▶ Exercise task
It is required that the lines from the top of the listing through the line with "camera.quaternion.setFromRotationMatrix(CR);" be reproduced exactly, excluding pictures.

## BEGIN Data segment

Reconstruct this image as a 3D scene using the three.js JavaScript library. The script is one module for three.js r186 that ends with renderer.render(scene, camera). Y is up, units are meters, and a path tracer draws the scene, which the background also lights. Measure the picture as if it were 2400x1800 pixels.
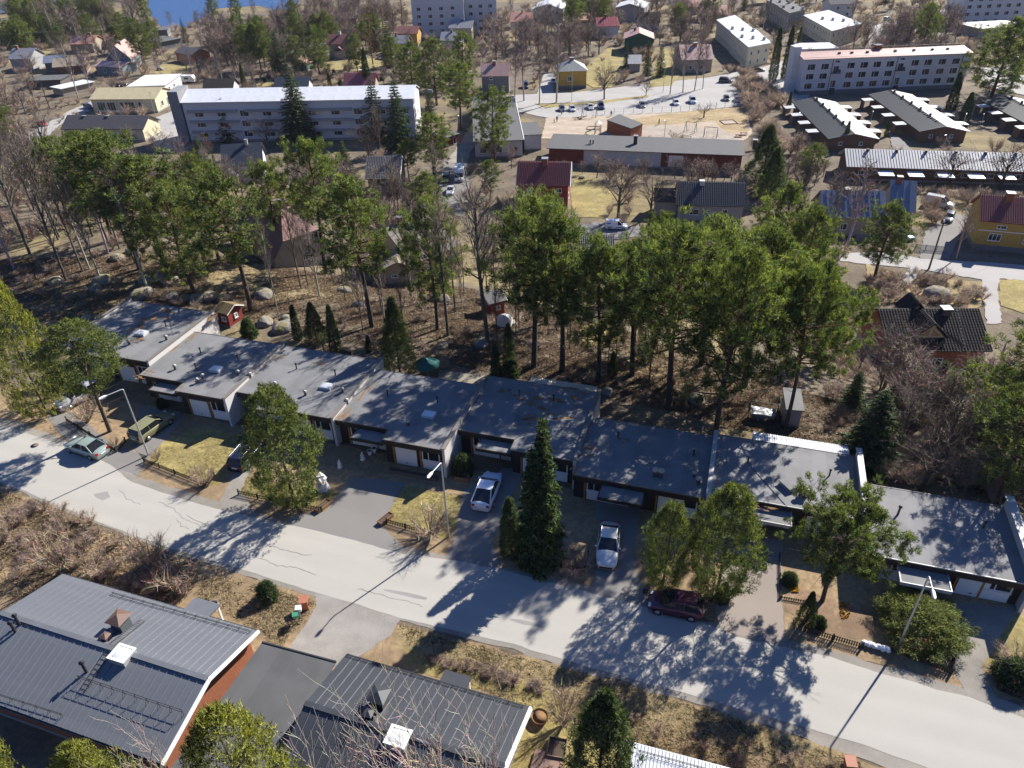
import * as THREE from 'three';
import { mergeGeometries } from 'three/addons/utils/BufferGeometryUtils.js';
import { MarchingCubes } from 'three/addons/objects/MarchingCubes.js';

// ---------- camera, sky, sun, exposure ----------
const scene = new THREE.Scene();
const CAM_Y = 44, FOCAL = 1600, PW = 2212, PH = 1659;
const rad = THREE.MathUtils.degToRad;
const camera = new THREE.PerspectiveCamera(2 * Math.atan(PH / 2 / FOCAL) * 180 / Math.PI, 1024 / 768, 0.5, 3000);
const CR = new THREE.Matrix4();
{
  const p = rad(34.2), r = rad(-1.5), y = rad(-17.7);
  const fwd = new THREE.Vector3(Math.cos(p) * Math.sin(y), -Math.sin(p), -Math.cos(p) * Math.cos(y));
  const r0 = new THREE.Vector3(Math.cos(y), 0, Math.sin(y)), u0 = new THREE.Vector3().crossVectors(r0, fwd);
  const right = r0.clone().multiplyScalar(Math.cos(r)).addScaledVector(u0, Math.sin(r));
  const up = new THREE.Vector3().crossVectors(right, fwd);
  CR.makeBasis(right, up, fwd.clone().negate());
}
camera.position.set(0, CAM_Y, 0);
camera.quaternion.setFromRotationMatrix(CR);

const SKY = 1.25, SUN_EL = rad(35.5), SUN_AZ = rad(28.5);
const sunDir = new THREE.Vector3(Math.sin(SUN_AZ) * Math.cos(SUN_EL), Math.sin(SUN_EL), -Math.cos(SUN_AZ) * Math.cos(SUN_EL));
{ // clear deep-blue spring sky, paler towards the horizon and round the sun
  const W = 512, H = 256, d = new Float32Array(W * H * 4);
  for (let j = 0; j < H; j++) for (let i = 0; i < W; i++) {
    const el = ((j + 0.5) / H - 0.5) * Math.PI, az = ((i + 0.5) / W - 0.5) * 2 * Math.PI, y = Math.sin(el), cx = Math.cos(az) * Math.cos(el), cz = Math.sin(az) * Math.cos(el);
    const hz = Math.exp(-Math.max(0, y) * 5), c = Math.max(0, cx * sunDir.x + y * sunDir.y + cz * sunDir.z), glow = 0.25 * Math.pow(c, 6) + 0.5 * Math.pow(c, 40), k = (j * W + i) * 4;
    const zen = [0.016, 0.047, 0.15], hor = [0.1, 0.15, 0.23];
    for (let q = 0; q < 3; q++) d[k + q] = SKY * (y < 0 ? hor[q] * 0.5 : zen[q] + (hor[q] - zen[q]) * hz + glow * [0.16, 0.16, 0.15][q]); d[k + 3] = 1;
  }
  const t = new THREE.DataTexture(d, W, H, THREE.RGBAFormat, THREE.FloatType); t.mapping = THREE.EquirectangularReflectionMapping; t.magFilter = THREE.LinearFilter; t.needsUpdate = true;
  scene.background = t; scene.environment = t;
}
const sun = new THREE.DirectionalLight(new THREE.Color(1.0, 0.95, 0.87), 4.6);
sun.name = 'sun';
sun.position.copy(sunDir).multiplyScalar(400).add(new THREE.Vector3(-40, 0, -120));
sun.target.position.set(-40, 0, -120);
sun.castShadow = true; sun.shadow.mapSize.set(4096, 4096);
Object.assign(sun.shadow.camera, { left: -260, right: 260, top: 260, bottom: -260, near: 1, far: 900 });
scene.add(sun, sun.target);

const renderer = new THREE.WebGLRenderer({ antialias: true });
renderer.setSize(1024, 768);
renderer.shadowMap.enabled = true; renderer.shadowMap.type = THREE.PCFSoftShadowMap;
renderer.toneMapping = THREE.LinearToneMapping;
renderer.toneMappingExposure = 2.35;

// ---------- small helpers ----------
function RNG(seed) { let a = seed >>> 0; return () => { a = (a + 0x6d2b79f5) | 0; let t = Math.imul(a ^ (a >>> 15), 1 | a); t = (t + Math.imul(t ^ (t >>> 7), 61 | t)) ^ t; return ((t ^ (t >>> 14)) >>> 0) / 4294967296; }; }
// the land falls away behind the terrace towards the lake side
const smooth = THREE.MathUtils.smoothstep;
function land(x, z) { const s = -62 - 20 * smooth(-x, 45, 90) + 12 * smooth(x, 0, 30); return -14 * smooth((s - z) / 68, 0, 1); }
// survey: where the sight line of a point of the 2212 x 1659 survey picture meets the level h above the land
function G(px, py, h = 0) {
  const d = new THREE.Vector3(px - PW / 2, PH / 2 - py, -FOCAL).applyMatrix4(CR).normalize(), o = camera.position;
  const f = (t) => o.y + d.y * t - h - land(o.x + d.x * t, o.z + d.z * t);
  let a = (h - CAM_Y) / d.y * 0.6, b = a; while (f(b) > 0 && b < 2400) { a = b; b += 1; }
  for (let k = 0; k < 30; k++) { const m = (a + b) / 2; f(m) > 0 ? (a = m) : (b = m); }
  return d.multiplyScalar(a).add(o);
}
const grounded = (v) => v.setY(land(v.x, v.z));
const CRI = CR.clone().invert();
function proj(v) { const q = v.clone().sub(camera.position).applyMatrix4(CRI); return [PW / 2 - FOCAL * q.x / q.z, PH / 2 + FOCAL * q.y / q.z]; }
// height of an upright thing standing at g whose top is sighted at line topY
function heightTo(g, topY) { let lo = 0.1, hi = 42; for (let i = 0; i < 40; i++) { const m = (lo + hi) / 2; (proj(new THREE.Vector3(g.x, g.y + m, g.z))[1] > topY) ? lo = m : hi = m; } return lo; }

const taken = new Map();
function numbered(name) { const n = taken.get(name) || 0; taken.set(name, n + 1); return n ? `${name}_${String(n).padStart(3, '0')}` : name; }
function tag(o, label, category, group, kind) {
  if (label) o.userData.label = label;
  if (category) o.userData.category = category; else delete o.userData.category;
  if (group) o.userData.group = group; else delete o.userData.group;
  if (kind) o.userData.kind = kind;
  return o;
}
function thing(name, label, category, pos, yaw = 0, group) {
  const o = new THREE.Group(); o.name = numbered(name); scene.add(o);
  o.position.copy(pos); o.rotation.y = yaw; return tag(o, label, category, group);
}
function copyOf(proto, label, group, pos, yaw = 0, s = 1) {
  const c = proto.clone(); c.name = numbered(proto.userData.base || proto.name); scene.add(c);
  c.userData = { ...proto.userData }; delete c.userData.base;
  tag(c, label, proto.userData.category, group);
  c.position.copy(pos); c.rotation.y = yaw;
  if (Array.isArray(s)) c.scale.set(...s); else c.scale.setScalar(s);
  return c;
}
const V = (x, y, z) => new THREE.Vector3(x, y, z);

// mesh builder
class MB {
  constructor() { this.p = []; this.n = []; this.u = []; this.c = []; this.i = []; this.col = null; }
  vert(x, y, z, nx, ny, nz, u, v) {
    this.p.push(x, y, z); this.n.push(nx, ny, nz); this.u.push(u, v);
    if (this.col) this.c.push(this.col[0], this.col[1], this.col[2]);
    return this.p.length / 3 - 1;
  }
  poly(pts) {
    const [a, b, c] = pts;
    let ux = b[0] - a[0], uy = b[1] - a[1], uz = b[2] - a[2], vx = c[0] - a[0], vy = c[1] - a[1], vz = c[2] - a[2];
    let nx = uy * vz - uz * vy, ny = uz * vx - ux * vz, nz = ux * vy - uy * vx; const l = Math.hypot(nx, ny, nz) || 1;
    nx /= l; ny /= l; nz /= l;
    const ax = Math.abs(nx), ay = Math.abs(ny), az = Math.abs(nz);
    const f = this.p.length / 3;
    for (const q of pts) {
      let u, v;
      if (ay >= ax && ay >= az) { u = q[0]; v = q[2] / Math.max(ay, 0.5); } else if (ax >= az) { u = q[2]; v = q[1]; } else { u = q[0]; v = q[1]; }
      this.vert(q[0], q[1], q[2], nx, ny, nz, u, v);
    }
    for (let k = 1; k < pts.length - 1; k++) this.i.push(f, f + k, f + k + 1);
    return this;
  }
  quad(a, b, c, d) { return this.poly([a, b, c, d]); }
  tri(a, b, c) { return this.poly([a, b, c]); }
  // box in a turned frame: centre, half sizes
  box(x0, y0, z0, x1, y1, z1) {
    const P = (i, j, k) => [i ? x1 : x0, j ? y1 : y0, k ? z1 : z0];
    this.quad(P(0, 0, 1), P(1, 0, 1), P(1, 1, 1), P(0, 1, 1)); this.quad(P(1, 0, 0), P(0, 0, 0), P(0, 1, 0), P(1, 1, 0));
    this.quad(P(1, 0, 1), P(1, 0, 0), P(1, 1, 0), P(1, 1, 1)); this.quad(P(0, 0, 0), P(0, 0, 1), P(0, 1, 1), P(0, 1, 0));
    this.quad(P(0, 1, 1), P(1, 1, 1), P(1, 1, 0), P(0, 1, 0)); this.quad(P(0, 0, 0), P(1, 0, 0), P(1, 0, 1), P(0, 0, 1));
    return this;
  }
  // slab: convex top outline (counter-clockwise from above, arrays of xyz) with thickness t downwards
  slab(top, t) {
    const bot = top.map((q) => [q[0], q[1] - t, q[2]]);
    this.poly(top); this.poly([...bot].reverse());
    for (let k = 0; k < top.length; k++) { const m = (k + 1) % top.length; this.quad(bot[k], bot[m], top[m], top[k]); }
    return this;
  }
  tube(pts, radii, sides = 6, cap = true) {
    const f = this.p.length / 3, n = pts.length, T = new THREE.Vector3(), A = new THREE.Vector3(), B = new THREE.Vector3();
    let len = 0;
    for (let k = 0; k < n; k++) {
      T.subVectors(pts[Math.min(n - 1, k + 1)], pts[Math.max(0, k - 1)]).normalize();
      A.set(Math.abs(T.y) > 0.9 ? 1 : 0, Math.abs(T.y) > 0.9 ? 0 : 1, 0).cross(T).normalize(); B.crossVectors(T, A);
      if (k) len += pts[k].distanceTo(pts[k - 1]);
      for (let s = 0; s <= sides; s++) {
        const a = s / sides * Math.PI * 2, ca = Math.cos(a), sa = Math.sin(a), nx = A.x * ca + B.x * sa, ny = A.y * ca + B.y * sa, nz = A.z * ca + B.z * sa, r = radii[k];
        this.vert(pts[k].x + nx * r, pts[k].y + ny * r, pts[k].z + nz * r, nx, ny, nz, s / sides * 2 * Math.PI * radii[0], len);
      }
    }
    for (let k = 0; k < n - 1; k++) for (let s = 0; s < sides; s++) {
      const a = f + k * (sides + 1) + s, b = a + 1, c = a + sides + 1, d = c + 1; this.i.push(a, b, d, a, d, c);
    }
    if (cap) {
      const e = n - 1, c0 = f + e * (sides + 1);
      T.subVectors(pts[e], pts[e - 1]).normalize();
      const q = this.vert(pts[e].x, pts[e].y, pts[e].z, T.x, T.y, T.z, 0, 0);
      for (let s = 0; s < sides; s++) this.i.push(c0 + s, c0 + s + 1, q);
    }
    return this;
  }
  geo() {
    const g = new THREE.BufferGeometry();
    g.setAttribute('position', new THREE.Float32BufferAttribute(this.p, 3)); g.setAttribute('normal', new THREE.Float32BufferAttribute(this.n, 3));
    g.setAttribute('uv', new THREE.Float32BufferAttribute(this.u, 2));
    if (this.c.length === this.p.length && this.c.length) g.setAttribute('color', new THREE.Float32BufferAttribute(this.c, 3));
    g.setIndex(this.i); return g;
  }
  mesh(name, mat, parent, label) { return put(name, this.geo(), mat, parent, label); }
}
function put(name, geo, mat, parent = scene, label) {
  const m = new THREE.Mesh(geo, mat); m.name = parent === scene ? numbered(name) : name; m.castShadow = m.receiveShadow = true;
  if (label) m.userData.label = label;
  parent.add(m); return m;
}
const noise2 = (() => {
  const h = (x, y) => { let t = Math.imul(x, 374761393) + Math.imul(y, 668265263); t = Math.imul(t ^ (t >>> 13), 1274126177); return ((t ^ (t >>> 16)) >>> 0) / 4294967296; };
  const s = (t) => t * t * (3 - 2 * t);
  return (x, y, w = 0) => {   // w: period, 0 for none
    const i = Math.floor(x), j = Math.floor(y), fx = s(x - i), fy = s(y - j), m = w ? (k) => ((k % w) + w) % w : (k) => k;
    const a = h(m(i), m(j)), b = h(m(i + 1), m(j)), c = h(m(i), m(j + 1)), d = h(m(i + 1), m(j + 1));
    return a + (b - a) * fx + (c - a) * fy + (a - b - c + d) * fx * fy;
  };
})();
const fbm = (x, y, o = 4, w = 0) => { let s = 0, a = 0.5, t = 0; for (let k = 0; k < o; k++) { s += a * noise2(x + k * 17, y + k * 31, w); t += a; x *= 2; y *= 2; w *= 2; a *= 0.5; } return s / t; };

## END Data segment

▶ Answer below
Reconstruct this image as a 3D scene using the three.js JavaScript library. The script is one module for three.js r186 that ends with renderer.render(scene, camera). Y is up, units are meters, and a path tracer draws the scene, which the background also lights. Measure the picture as if it were 2400x1800 pixels.
import * as THREE from 'three';
import { mergeGeometries } from 'three/addons/utils/BufferGeometryUtils.js';
import { MarchingCubes } from 'three/addons/objects/MarchingCubes.js';

// ---------- camera, sky, sun, exposure ----------
const scene = new THREE.Scene();
const CAM_Y = 44, FOCAL = 1600, PW = 2212, PH = 1659;
const rad = THREE.MathUtils.degToRad;
const camera = new THREE.PerspectiveCamera(2 * Math.atan(PH / 2 / FOCAL) * 180 / Math.PI, 1024 / 768, 0.5, 3000);
const CR = new THREE.Matrix4();
{
  const p = rad(34.2), r = rad(-1.5), y = rad(-17.7);
  const fwd = new THREE.Vector3(Math.cos(p) * Math.sin(y), -Math.sin(p), -Math.cos(p) * Math.cos(y));
  const r0 = new THREE.Vector3(Math.cos(y), 0, Math.sin(y)), u0 = new THREE.Vector3().crossVectors(r0, fwd);
  const right = r0.clone().multiplyScalar(Math.cos(r)).addScaledVector(u0, Math.sin(r));
  const up = new THREE.Vector3().crossVectors(right, fwd);
  CR.makeBasis(right, up, fwd.clone().negate());
}
camera.position.set(0, CAM_Y, 0);
camera.quaternion.setFromRotationMatrix(CR);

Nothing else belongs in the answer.